Step 3: The Only Adjustment Allowed. If the stock rises significantly, I may switch to a trailing stop to lock in profits. For example, if my $100 stock rises to $120, I might place a trailing stop 10% below that ($108). But the initial 7% rule got me to that point safely.
Step 4: Post-Trade Review. When a stop is hit and I'm sold out, I review. Was my analysis flawed? Did I buy at a poor time? This turns the loss from a cost into tuition—a paid lesson that improves future decisions. A stopped-out trade is a closed chapter. The capital is preserved to find a better opportunity.
The goal isn't to be right on every trade. It's to ensure that when you're wrong, which you will be often, the cost is small and manageable. Over a career, that's what creates compounding success.
Your Burning Questions Answered
It's fundamentally a rule for investors and swing traders holding positions for days to months. For day trading, where positions are closed within the same session, a 7% move is enormous. Day traders use much tighter stops, often based on price action or technical levels like support, risking maybe 0.5% to 2% of the stock's value. Applying a 7% stop in day trading would be like using a sledgehammer for watch repair.
This is a critical scenario. Your stop-market order becomes a market order as soon as the opening price is below your stop. You'll be sold at the opening price, which could be 10%, 15%, or more below your entry. It's painful, but the rule still did its job: it got you out of a deteriorating situation immediately. The alternative—holding and hoping—exposes you to potentially unlimited further loss. The gap down is a strong signal of negative news or sentiment; the rule ensures you respect that signal.

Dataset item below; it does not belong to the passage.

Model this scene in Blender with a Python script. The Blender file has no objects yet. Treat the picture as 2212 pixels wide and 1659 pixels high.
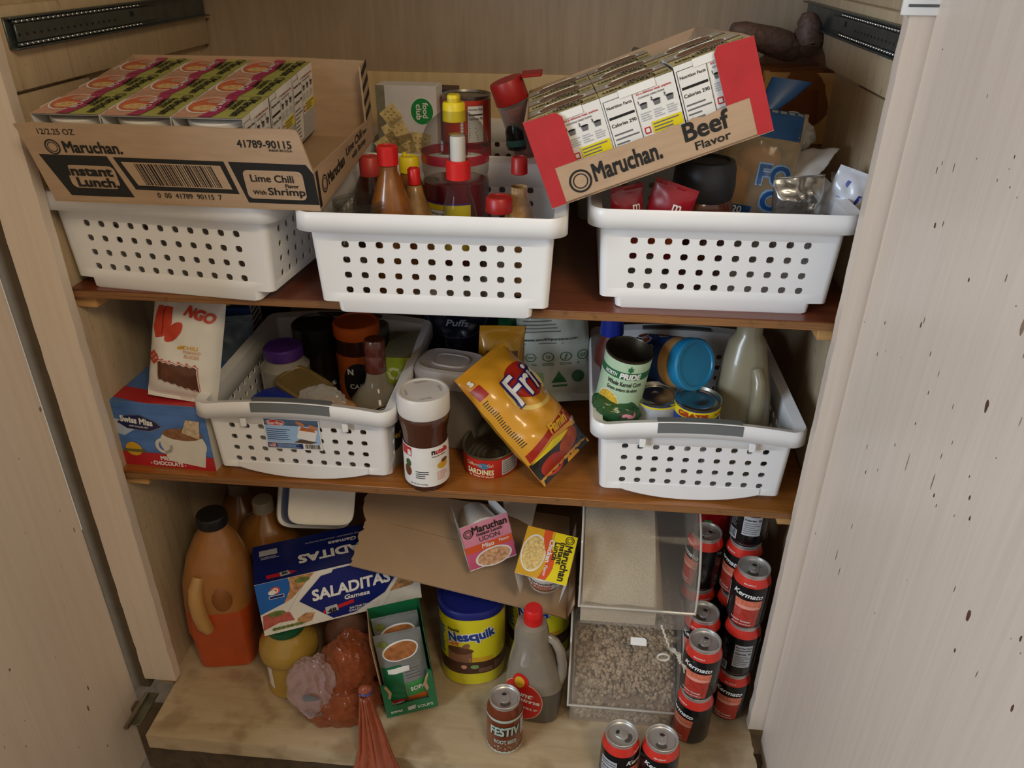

Absolutely. The core principle is limiting losses, not the specific number. If you're more conservative or trading in a very choppy market, a 5% rule might feel better. The key is to decide the percentage before you trade and stick to it religiously. Consistency is more important than the exact figure. For smaller accounts, the math of position sizing becomes even more critical—you might use a slightly wider stop (like 8-10%) so your position size isn't impractically tiny, but you must accept that each loss will then be larger in percentage terms.
They can, but this is a dangerous reason to abandon the rule. Yes, in a taxable account, stopped-out trades create short-term capital gains or losses. Tracking them requires diligence. Commissions are a direct cost. However, compare that "headache" to the alternative: a single unchecked loss that wipes out 30% of your capital. The tax and commission costs are the price of insurance. The goal is not frequent stopping; it's having the mechanism in place for when you are wrong. Over time, good traders have more small losses than large ones, and their few large winners more than compensate. The taxman takes a share of your profits, but he can't take a share of the catastrophic losses you avoided.
This is the hardest psychological blow. It will happen. You sell at $93, and the stock rallies to $110 the next week. It feels terrible. But judging a strategy on a single outcome is a mistake. The rule is evaluated over dozens or hundreds of trades. For every time this happens, there will be several times where selling at -7% saves you from a -30% plunge. You're trading probabilities, not certainties. The rule ensures you live to trade another day with most of your capital intact. Chasing the perfect exit on every trade is an impossible quest that leads to much larger, emotionally-driven losses.